[Collected data entries]
——————

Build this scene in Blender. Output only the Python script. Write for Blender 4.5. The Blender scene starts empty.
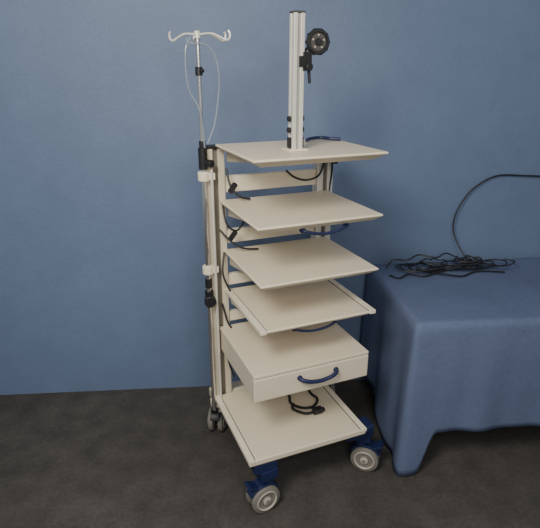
import bpy, bmesh, math, random
from mathutils import Vector, Matrix
random.seed(4)
K=0.83
# ---------------------------------------------------------------- materials
def mat(name,col,rough=.5,metal=0,noise=None,bump=None,spec=.5,trans=0,stretch=None):
    m=bpy.data.materials.new(name); m.use_nodes=True
    nt=m.node_tree; b=nt.nodes['Principled BSDF']
    b.inputs['Base Color'].default_value=(*col,1); b.inputs['Roughness'].default_value=rough
    b.inputs['Metallic'].default_value=metal; b.inputs['Specular IOR Level'].default_value=spec
    if trans: b.inputs['Transmission Weight'].default_value=trans
    tc=nt.nodes.new('ShaderNodeTexCoord'); mp=nt.nodes.new('ShaderNodeMapping')
    nt.links.new(tc.outputs['Object'],mp.inputs[0])
    if stretch: mp.inputs['Scale'].default_value=stretch
    if noise is None: noise=[(12,.06)]
    cur=None
    for sc,amt in noise:
        n=nt.nodes.new('ShaderNodeTexNoise'); n.inputs['Scale'].default_value=sc; n.inputs['Detail'].default_value=5
        nt.links.new(mp.outputs[0],n.inputs['Vector'])
        mr=nt.nodes.new('ShaderNodeMapRange'); mr.inputs['From Min'].default_value=.3; mr.inputs['From Max'].default_value=.7
        mr.inputs['To Min'].default_value=1-amt; mr.inputs['To Max'].default_value=1+amt
        nt.links.new(n.outputs['Fac'],mr.inputs['Value'])
        mx=nt.nodes.new('ShaderNodeVectorMath'); mx.operation='SCALE'
        if cur is None: mx.inputs[0].default_value=col
        else: nt.links.new(cur,mx.inputs[0])
        nt.links.new(mr.outputs[0],mx.inputs['Scale']); cur=mx.outputs[0]
    nt.links.new(cur,b.inputs['Base Color'])
    if bump:
        n=nt.nodes.new('ShaderNodeTexNoise'); n.inputs['Scale'].default_value=bump[0]; n.inputs['Detail'].default_value=4
        nt.links.new(mp.outputs[0],n.inputs['Vector'])
        bp=nt.nodes.new('ShaderNodeBump'); bp.inputs['Strength'].default_value=bump[1]; bp.inputs['Distance'].default_value=.01
        nt.links.new(n.outputs['Fac'],bp.inputs['Height']); nt.links.new(bp.outputs[0],b.inputs['Normal'])
    return m
M_wall=mat('painted_wall',(.138,.190,.305),.55,noise=[(1.1,.09),(7,.04),(60,.03)],bump=(70,.12),spec=.4)
M_floor=mat('worn_concrete',(.070,.064,.059),.8,noise=[(1.6,.18),(9,.18),(60,.14)],bump=(40,.15),spec=.25)
M_cream=mat('cream_laminate',(.74,.65,.50),.42,noise=[(3,.03),(40,.012)])
M_cream2=mat('cream_edge',(.80,.72,.57),.4)
M_frame=mat('cream_frame',(.62,.55,.43),.45)
M_alu=mat('aluminium',(.74,.71,.65),.4,.3)
M_chrome=mat('chrome_tube',(.75,.74,.72),.2,.95)
M_dark=mat('black_plastic',(.012,.012,.014),.45)
M_slot=mat('slot_shadow_rubber',(.06,.055,.05),.7)
M_colslot=mat('column_slot',(.16,.145,.12),.6)
M_blue=mat('blue_plastic',(.012,.020,.075),.45)
M_tyre=mat('grey_rubber',(.20,.185,.165),.6)
M_hub=mat('caster_hub',(.46,.42,.36),.5)
M_grey=mat('grey_slot',(.34,.335,.32),.4)
M_cloth=mat('blue_tablecloth',(.118,.150,.250),.9,noise=[(4,.06),(45,.05)],bump=(140,.2),spec=.1)
M_tube=mat('clear_tubing',(.42,.48,.54),.25,trans=.5)
M_cable=mat('black_cable',(.014,.015,.020),.5)
M_gcable=mat('grey_cable',(.30,.30,.30),.5)
M_wood=mat('table_board',(.20,.16,.12),.6)
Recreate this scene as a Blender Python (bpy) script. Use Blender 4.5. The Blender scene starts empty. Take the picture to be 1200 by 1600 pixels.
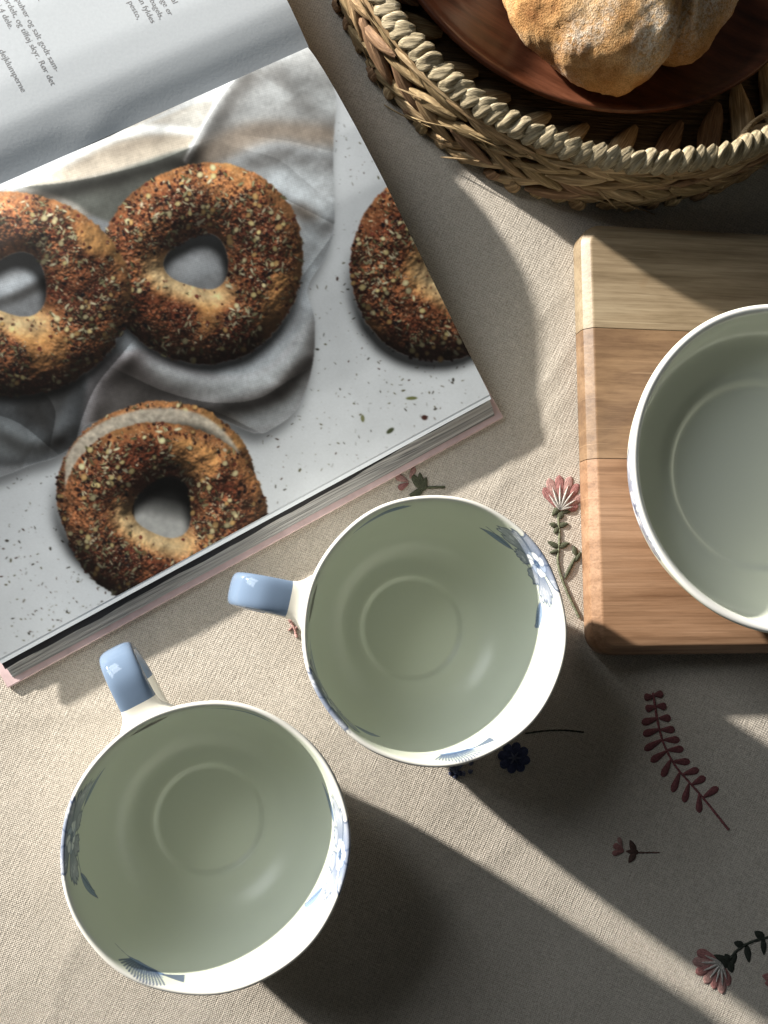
import bpy, bmesh, math, random
import numpy as np
from mathutils import Vector, Matrix, Quaternion

S = 0.01                       # every builder works in centimetres, the scene is in metres
R = math.radians
random.seed(7)
scene = bpy.context.scene
col = scene.collection

# ------------------------------------------------------------------ camera
F_PX, CAM_H, NADIR = 1600.0, 52.0, (340.0, 970.0)
_n = Vector(((NADIR[0]-600)/F_PX, (800-NADIR[1])/F_PX, -1.0)).normalized()
cam_q = _n.rotation_difference(Vector((0, 0, -1)))
cam_d = bpy.data.cameras.new('camera')
cam_d.sensor_fit = 'VERTICAL'; cam_d.sensor_height = 24.0
cam_d.lens = 24.0*F_PX/1600.0
cam_d.clip_start = 0.01; cam_d.clip_end = 50
cam = bpy.data.objects.new('camera', cam_d); col.objects.link(cam)
cam.location = (0, 0, CAM_H*S); cam.rotation_mode = 'QUATERNION'; cam.rotation_quaternion = cam_q
scene.camera = cam

def at(px, py, z=0.0):
    """spot measured on the photograph -> x, y in cm at the height z of the real thing"""
    d = cam_q @ Vector(((px-600)/F_PX, (800-py)/F_PX, -1.0))
    k = (z-CAM_H)/d.z
    return d.x*k, d.y*k

# ------------------------------------------------------------------ light: low sun and sky through one window
world = bpy.data.worlds.new('World'); scene.world = world; world.use_nodes = True
bg = world.node_tree.nodes['Background']
bg.inputs[0].default_value = (0.95, 1.0, 0.97, 1); bg.inputs[1].default_value = 0.03
SUN_AZ = Vector((-0.825, 0.565, 0)).normalized()      # from the table to the window
SUN_EL = R(15.0)
def lamp(name, kind, loc, power, colour, **kw):
    d = bpy.data.lights.new(name, kind); d.energy = power; d.color = colour
    for k, v in kw.items(): setattr(d, k, v)
    o = bpy.data.objects.new(name, d); col.objects.link(o); o.location = loc
    o.rotation_euler = (Vector((0.08, 0.08, 0.0))-Vector(loc)).to_track_quat('-Z', 'Y').to_euler()
    return o
_c = Vector((0.08, 0.08, 0))
sun_dir = SUN_AZ*math.cos(SUN_EL)+Vector((0, 0, math.sin(SUN_EL)))
lamp('low_sunlight', 'SPOT', _c+sun_dir*7.0, 7300, (1.0, 0.935, 0.84), spot_size=R(16), spot_blend=0.2, shadow_soft_size=0.11)
_side = Vector((0, 0, 1)).cross(SUN_AZ).normalized()
for i, (dx, dz) in enumerate(((-.26, .95), (.26, .95), (-.26, 1.55), (.26, 1.55))):
    lamp('window_pane_light', 'AREA', _c+SUN_AZ*1.75+_side*dx+Vector((0, 0, dz)), 5.2, (0.92, 0.97, 1.0),
         shape='RECTANGLE', size=0.46, size_y=0.54)
scene.view_settings.view_transform = 'Standard'
scene.view_settings.look = 'None'
scene.view_settings.exposure = 0.03
scene.view_settings.gamma = 1.0

# ------------------------------------------------------------------ helpers
def mesh(name, verts, faces, smooth=True):
    me = bpy.data.meshes.new(name)
    v = np.asarray(verts, dtype=np.float64)*S
    me.from_pydata(v.tolist() if len(v) < 20000 else [tuple(p) for p in v], [], faces)
    if smooth: me.polygons.foreach_set('use_smooth', [True]*len(me.polygons))
    me.update()
    return me
def grid_mesh(name, V, closed_u=False, closed_v=False, smooth=True):
    """V: (nu, nv, 3) array in cm"""
    nu, nv = V.shape[:2]
    idx = np.arange(nu*nv).reshape(nu, nv)
    a = idx if closed_u else idx[:-1]
    b = np.roll(idx, -1, 0) if closed_u else idx[1:]
    if closed_v: q = np.stack([a, b, np.roll(b, -1, 1), np.roll(a, -1, 1)], -1)
    else: q = np.stack([a[:, :-1], b[:, :-1], b[:, 1:], a[:, 1:]], -1)
    q = q.reshape(-1, 4).astype(np.int32)
    me = bpy.data.meshes.new(name)
    me.vertices.add(nu*nv); me.vertices.foreach_set('co', (V.reshape(-1, 3)*S).astype(np.float32).ravel())
    me.loops.add(q.size); me.loops.foreach_set('vertex_index', q.ravel())
    me.polygons.add(len(q)); me.polygons.foreach_set('loop_start', np.arange(0, q.size, 4, dtype=np.int32))
    me.update(calc_edges=True)
    me.polygons.foreach_set('use_smooth', [smooth]*len(q))
    return me
def colour_attr(me, rgb):
    a = me.color_attributes.new('print', 'FLOAT_COLOR', 'POINT')
    c = np.ones((len(me.vertices), 4), dtype=np.float32); c[:, :3] = rgb.reshape(-1, 3)
    a.data.foreach_set('color', c.ravel())
def obj(name, me, mat=None, parent=None, loc=(0, 0, 0), rot=(0, 0, 0), scale=(1, 1, 1)):
    o = bpy.data.objects.new(name, me); col.objects.link(o)
    if mat is not None and me is not None:
        if not me.materials: me.materials.append(mat)
        elif me.materials[0] is not mat:
            o.material_slots[0].link = 'OBJECT'; o.material_slots[0].material = mat
    o.parent = parent
    o.location = [c*S for c in loc]; o.rotation_euler = rot; o.scale = scale
    return o
def tag(o, label=None, cat=None, group=None, kind=None):
    for k, v in (('label', label), ('category', cat), ('group', group), ('kind', kind)):
        if v: o[k] = v
    return o
def thing(name, label, cat, loc=(0, 0, 0), rotz=0, group=None):
    return tag(obj(name, None, loc=loc, rot=(0, 0, rotz)), label, cat, group)

def catmull(pts, n):
    p = np.asarray(pts, float); p = np.vstack([2*p[0]-p[1], p, 2*p[-1]-p[-2]])
    out = []
    for i in range(1, len(p)-2):
        t = np.linspace(0, 1, n, endpoint=False)[:, None]
        a, b, c, d = p[i-1], p[i], p[i+1], p[i+2]
        out.append(.5*((2*b)+(-a+c)*t+(2*a-5*b+4*c-d)*t*t+(-a+3*b-3*c+d)*t**3))
    out.append(p[-2][None])
    return np.vstack(out)

class NT:
    """small wrapper to write node materials compactly"""
    def __init__(self, name):
        self.m = bpy.data.materials.new(name); self.m.use_nodes = True
        self.t = self.m.node_tree; self.p = self.t.nodes['Principled BSDF']
    def n(self, typ, ins=None, **props):
        nd = self.t.nodes.new(typ)
        for k, v in props.items(): setattr(nd, k, v)
        for k, v in (ins or {}).items():
            if isinstance(v, bpy.types.NodeSocket): self.t.links.new(v, nd.inputs[k])
            else: nd.inputs[k].default_value = v
        return nd
    def set(self, **kw):
        for k, v in kw.items():
            k = k.replace('_', ' ')
            if isinstance(v, bpy.types.NodeSocket): self.t.links.new(v, self.p.inputs[k])
            else: self.p.inputs[k].default_value = v
    def math(self, op, a, b=0.0):
        return self.n('ShaderNodeMath', {0: a, 1: b}, operation=op).outputs[0]
    def coords(self, scale=(1, 1, 1), rot=(0, 0, 0), kind='Object'):
        tc = self.n('ShaderNodeTexCoord')
        mp = self.n('ShaderNodeMapping', {'Vector': tc.outputs[kind], 'Scale': scale, 'Rotation': rot})
        return mp.outputs[0]
    def noise(self, vec, scale, detail=4, rough=.55, dist=0.0):
        return self.n('ShaderNodeTexNoise', {'Vector': vec, 'Scale': scale, 'Detail': detail, 'Roughness': rough, 'Distortion': dist}).outputs['Fac']
    def ramp(self, fac, stops):
        nd = self.n('ShaderNodeValToRGB', {'Fac': fac}); e = nd.color_ramp.elements
        while len(e) < len(stops): e.new(.5)
        for s, (p, c) in zip(e, stops): s.position = p; s.color = (*c, 1)
        return nd.outputs[0]
    def mix(self, fac, a, b, mode='MIX'):
        nd = self.n('ShaderNodeMix', data_type='RGBA', blend_type=mode)
        for k, v in ((0, fac), (6, a), (7, b)):
            if isinstance(v, bpy.types.NodeSocket): self.t.links.new(v, nd.inputs[k])
            else: nd.inputs[k].default_value = v if k == 0 else (*v, 1)
        return nd.outputs[2]
    def bump(self, h, strength, dist, normal=None):
        ins = {'Height': h, 'Strength': strength, 'Distance': dist}
        if normal is not None: ins['Normal'] = normal
        return self.n('ShaderNodeBump', ins).outputs[0]

# ------------------------------------------------------------------ materials
def mat_cloth():
    k = NT('linen_cloth')
    c = k.coords()
    w = k.n('ShaderNodeTexNoise', {'Vector': c, 'Scale': 60.0, 'Detail': 2.0}).outputs['Color']
    wc = k.n('ShaderNodeVectorMath', {0: w, 1: (.5, .5, .5)}, operation='SUBTRACT').outputs[0]
    wc = k.n('ShaderNodeVectorMath', {0: wc, 'Scale': .0022}, operation='SCALE').outputs[0]
    cc = k.n('ShaderNodeVectorMath', {0: c, 1: wc}, operation='ADD').outputs[0]
    rot = k.n('ShaderNodeMapping', {'Vector': cc, 'Rotation': (0, 0, R(27))}).outputs[0]
    sp = k.n('ShaderNodeSeparateXYZ', {0: rot})
    f = 2*math.pi/0.00125
    sx = k.math('SINE', k.math('MULTIPLY', sp.outputs[0], f)); sy = k.math('SINE', k.math('MULTIPLY', sp.outputs[1], f))
    weave = k.math('MULTIPLY', sx, sy)
    # slubs: threads that run thicker for a stretch
    sl1 = k.noise(k.n('ShaderNodeMapping', {'Vector': rot, 'Scale': (120, 900, 1)}).outputs[0], 1.0, 3)
    sl2 = k.noise(k.n('ShaderNodeMapping', {'Vector': rot, 'Scale': (900, 120, 1)}).outputs[0], 1.0, 3)
    fuzz = k.noise(c, 1100, 3)
    h = k.math('ADD', k.math('MULTIPLY', weave, .34), k.math('MULTIPLY', k.math('ADD', sl1, sl2), 1.35))
    h = k.math('ADD', h, k.math('MULTIPLY', fuzz, .45))
    tone = k.noise(c, 9, 3)
    base = k.ramp(tone, [(.3, (.51, .468, .41)), (.7, (.575, .533, .475))])
    thr = k.ramp(k.math('MULTIPLY', k.math('ADD', sl1, sl2), .5), [(.3, (.8, .79, .77)), (.7, (1.1, 1.1, 1.1))])
    colr = k.mix(1.0, base, thr, 'MULTIPLY')
    yarn = k.ramp(k.math('ADD', k.math('MULTIPLY', weave, .22), fuzz), [(.30, (.60, .585, .57)), (.62, (1.12, 1.12, 1.12))])
    colr = k.mix(.85, colr, yarn, 'MULTIPLY')
    k.set(Base_Color=colr, Roughness=.95, Normal=k.bump(h, .75, .00035))
    k.p.inputs['Specular IOR Level'].default_value = .15
    k.p.inputs['Sheen Weight'].default_value = .15
    return k.m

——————

REQUIRED WORK:
Output exactly the lines above, from the line with "Recreate this scene" to the line with "return d.x*k, d.y*k", both included; skip the pictures.

WRITTEN RESPONSE:
Recreate this scene as a Blender Python (bpy) script. Use Blender 4.5. The Blender scene starts empty. Take the picture to be 1200 by 1600 pixels.
import bpy, bmesh, math, random
import numpy as np
from mathutils import Vector, Matrix, Quaternion

S = 0.01                       # every builder works in centimetres, the scene is in metres
R = math.radians
random.seed(7)
scene = bpy.context.scene
col = scene.collection

# ------------------------------------------------------------------ camera
F_PX, CAM_H, NADIR = 1600.0, 52.0, (340.0, 970.0)
_n = Vector(((NADIR[0]-600)/F_PX, (800-NADIR[1])/F_PX, -1.0)).normalized()
cam_q = _n.rotation_difference(Vector((0, 0, -1)))
cam_d = bpy.data.cameras.new('camera')
cam_d.sensor_fit = 'VERTICAL'; cam_d.sensor_height = 24.0
cam_d.lens = 24.0*F_PX/1600.0
cam_d.clip_start = 0.01; cam_d.clip_end = 50
cam = bpy.data.objects.new('camera', cam_d); col.objects.link(cam)
cam.location = (0, 0, CAM_H*S); cam.rotation_mode = 'QUATERNION'; cam.rotation_quaternion = cam_q
scene.camera = cam

def at(px, py, z=0.0):
    """spot measured on the photograph -> x, y in cm at the height z of the real thing"""
    d = cam_q @ Vector(((px-600)/F_PX, (800-py)/F_PX, -1.0))
    k = (z-CAM_H)/d.z
    return d.x*k, d.y*k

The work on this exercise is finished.